Dataset section
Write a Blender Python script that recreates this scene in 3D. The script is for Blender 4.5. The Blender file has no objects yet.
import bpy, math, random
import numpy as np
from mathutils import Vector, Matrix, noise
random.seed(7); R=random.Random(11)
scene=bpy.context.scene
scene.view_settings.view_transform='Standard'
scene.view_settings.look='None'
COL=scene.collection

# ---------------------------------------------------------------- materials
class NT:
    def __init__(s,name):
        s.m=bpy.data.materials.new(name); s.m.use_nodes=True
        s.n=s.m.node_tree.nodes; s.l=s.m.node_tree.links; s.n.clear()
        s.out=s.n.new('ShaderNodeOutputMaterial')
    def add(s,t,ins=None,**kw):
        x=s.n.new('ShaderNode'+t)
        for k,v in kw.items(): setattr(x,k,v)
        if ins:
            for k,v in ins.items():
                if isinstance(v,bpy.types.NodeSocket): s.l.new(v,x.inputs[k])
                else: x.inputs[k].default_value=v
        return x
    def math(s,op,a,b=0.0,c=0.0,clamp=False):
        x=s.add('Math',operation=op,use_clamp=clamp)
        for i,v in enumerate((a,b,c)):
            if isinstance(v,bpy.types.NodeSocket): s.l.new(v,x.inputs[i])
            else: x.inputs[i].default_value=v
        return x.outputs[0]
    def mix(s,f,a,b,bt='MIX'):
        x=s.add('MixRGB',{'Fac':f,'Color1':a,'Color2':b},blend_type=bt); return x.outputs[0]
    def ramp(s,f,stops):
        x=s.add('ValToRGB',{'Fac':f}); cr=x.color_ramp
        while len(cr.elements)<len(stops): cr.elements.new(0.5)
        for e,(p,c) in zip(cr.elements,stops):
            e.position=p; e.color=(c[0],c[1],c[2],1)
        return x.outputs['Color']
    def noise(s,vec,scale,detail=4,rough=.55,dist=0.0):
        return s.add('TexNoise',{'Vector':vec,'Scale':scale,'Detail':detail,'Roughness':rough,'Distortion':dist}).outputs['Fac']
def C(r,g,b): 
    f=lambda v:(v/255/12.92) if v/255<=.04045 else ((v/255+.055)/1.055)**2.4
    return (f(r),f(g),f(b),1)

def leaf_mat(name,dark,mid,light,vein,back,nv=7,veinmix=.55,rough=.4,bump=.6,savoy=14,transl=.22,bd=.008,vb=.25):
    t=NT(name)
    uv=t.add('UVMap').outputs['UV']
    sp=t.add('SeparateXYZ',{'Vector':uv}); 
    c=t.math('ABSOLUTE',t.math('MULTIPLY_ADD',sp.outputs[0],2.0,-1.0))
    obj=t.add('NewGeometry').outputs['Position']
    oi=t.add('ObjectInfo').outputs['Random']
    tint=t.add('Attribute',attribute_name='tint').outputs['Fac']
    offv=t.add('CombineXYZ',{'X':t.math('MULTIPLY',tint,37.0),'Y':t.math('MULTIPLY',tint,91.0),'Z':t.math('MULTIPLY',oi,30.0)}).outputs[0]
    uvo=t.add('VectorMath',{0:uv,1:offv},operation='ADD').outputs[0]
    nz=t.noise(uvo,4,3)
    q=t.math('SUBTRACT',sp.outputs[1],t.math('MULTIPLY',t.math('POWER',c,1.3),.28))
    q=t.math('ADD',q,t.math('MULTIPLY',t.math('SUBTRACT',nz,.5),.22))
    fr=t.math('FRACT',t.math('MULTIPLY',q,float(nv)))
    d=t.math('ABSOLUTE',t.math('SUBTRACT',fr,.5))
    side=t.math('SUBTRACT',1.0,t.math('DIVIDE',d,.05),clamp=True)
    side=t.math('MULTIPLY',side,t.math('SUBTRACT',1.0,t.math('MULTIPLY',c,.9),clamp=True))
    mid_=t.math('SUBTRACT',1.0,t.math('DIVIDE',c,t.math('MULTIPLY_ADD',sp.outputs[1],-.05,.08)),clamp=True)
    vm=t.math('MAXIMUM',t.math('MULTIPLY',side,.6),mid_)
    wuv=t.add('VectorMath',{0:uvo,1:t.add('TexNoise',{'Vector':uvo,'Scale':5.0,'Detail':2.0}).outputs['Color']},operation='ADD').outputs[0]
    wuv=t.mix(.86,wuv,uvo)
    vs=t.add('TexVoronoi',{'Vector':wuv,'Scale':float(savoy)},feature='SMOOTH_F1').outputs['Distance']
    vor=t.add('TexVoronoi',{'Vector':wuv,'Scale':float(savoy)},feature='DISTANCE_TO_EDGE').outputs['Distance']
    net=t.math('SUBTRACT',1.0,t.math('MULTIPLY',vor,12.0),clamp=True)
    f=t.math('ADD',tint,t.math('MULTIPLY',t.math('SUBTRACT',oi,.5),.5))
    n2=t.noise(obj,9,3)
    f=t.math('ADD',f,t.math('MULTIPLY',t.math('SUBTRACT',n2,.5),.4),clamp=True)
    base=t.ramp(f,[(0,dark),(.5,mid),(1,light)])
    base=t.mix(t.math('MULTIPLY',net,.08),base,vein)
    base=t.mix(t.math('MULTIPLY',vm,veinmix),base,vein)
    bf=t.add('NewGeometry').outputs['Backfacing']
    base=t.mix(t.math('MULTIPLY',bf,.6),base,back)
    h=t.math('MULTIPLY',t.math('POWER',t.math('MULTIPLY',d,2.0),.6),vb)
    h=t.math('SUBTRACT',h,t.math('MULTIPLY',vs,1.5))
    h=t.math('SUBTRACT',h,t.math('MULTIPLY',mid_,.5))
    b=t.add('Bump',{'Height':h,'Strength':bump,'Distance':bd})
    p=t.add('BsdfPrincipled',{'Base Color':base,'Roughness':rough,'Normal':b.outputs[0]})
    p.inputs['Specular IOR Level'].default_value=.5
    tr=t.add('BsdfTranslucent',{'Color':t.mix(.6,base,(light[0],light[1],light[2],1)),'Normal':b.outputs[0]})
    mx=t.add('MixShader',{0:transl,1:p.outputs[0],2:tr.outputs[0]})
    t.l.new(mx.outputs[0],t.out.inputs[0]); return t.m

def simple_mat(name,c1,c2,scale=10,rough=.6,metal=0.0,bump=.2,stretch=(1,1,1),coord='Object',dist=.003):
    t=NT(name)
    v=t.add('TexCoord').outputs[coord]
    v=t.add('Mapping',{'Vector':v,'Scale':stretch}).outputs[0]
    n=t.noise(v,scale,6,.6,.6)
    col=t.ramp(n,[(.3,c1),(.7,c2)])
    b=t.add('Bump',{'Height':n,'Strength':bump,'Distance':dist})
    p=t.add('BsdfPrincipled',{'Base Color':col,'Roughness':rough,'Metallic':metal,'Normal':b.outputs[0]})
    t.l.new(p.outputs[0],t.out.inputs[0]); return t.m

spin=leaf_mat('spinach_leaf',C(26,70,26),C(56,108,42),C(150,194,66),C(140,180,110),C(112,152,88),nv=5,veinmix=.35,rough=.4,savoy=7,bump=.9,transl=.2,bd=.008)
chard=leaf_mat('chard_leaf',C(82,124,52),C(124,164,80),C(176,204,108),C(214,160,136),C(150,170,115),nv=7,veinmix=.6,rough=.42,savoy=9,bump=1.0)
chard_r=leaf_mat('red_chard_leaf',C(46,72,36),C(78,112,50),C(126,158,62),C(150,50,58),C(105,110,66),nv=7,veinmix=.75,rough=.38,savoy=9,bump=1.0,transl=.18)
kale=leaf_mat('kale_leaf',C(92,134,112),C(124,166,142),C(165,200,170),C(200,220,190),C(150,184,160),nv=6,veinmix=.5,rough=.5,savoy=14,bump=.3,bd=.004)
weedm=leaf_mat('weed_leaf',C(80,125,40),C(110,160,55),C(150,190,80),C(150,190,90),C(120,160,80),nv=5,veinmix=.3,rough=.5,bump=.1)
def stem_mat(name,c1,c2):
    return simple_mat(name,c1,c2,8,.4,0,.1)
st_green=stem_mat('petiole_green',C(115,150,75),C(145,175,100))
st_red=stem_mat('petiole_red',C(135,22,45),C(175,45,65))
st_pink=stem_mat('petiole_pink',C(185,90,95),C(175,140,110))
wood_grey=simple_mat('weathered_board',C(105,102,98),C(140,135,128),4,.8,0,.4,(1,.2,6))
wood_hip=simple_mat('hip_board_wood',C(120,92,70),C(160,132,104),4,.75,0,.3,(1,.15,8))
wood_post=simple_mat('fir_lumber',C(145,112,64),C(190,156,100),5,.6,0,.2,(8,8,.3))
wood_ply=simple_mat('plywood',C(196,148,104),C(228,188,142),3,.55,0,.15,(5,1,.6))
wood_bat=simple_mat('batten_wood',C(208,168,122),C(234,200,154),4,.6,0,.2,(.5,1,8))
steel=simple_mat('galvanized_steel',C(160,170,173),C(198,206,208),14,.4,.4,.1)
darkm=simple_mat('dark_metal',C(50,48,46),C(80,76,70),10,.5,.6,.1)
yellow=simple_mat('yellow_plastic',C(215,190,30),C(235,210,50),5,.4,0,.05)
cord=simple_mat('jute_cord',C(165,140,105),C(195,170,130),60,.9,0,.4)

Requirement
Return nothing but the lines from the start of the listing above through the line containing "COL=scene.collection", exactly as given.

Solution to this problem
Write a Blender Python script that recreates this scene in 3D. The script is for Blender 4.5. The Blender file has no objects yet.
import bpy, math, random
import numpy as np
from mathutils import Vector, Matrix, noise
random.seed(7); R=random.Random(11)
scene=bpy.context.scene
scene.view_settings.view_transform='Standard'
scene.view_settings.look='None'
COL=scene.collection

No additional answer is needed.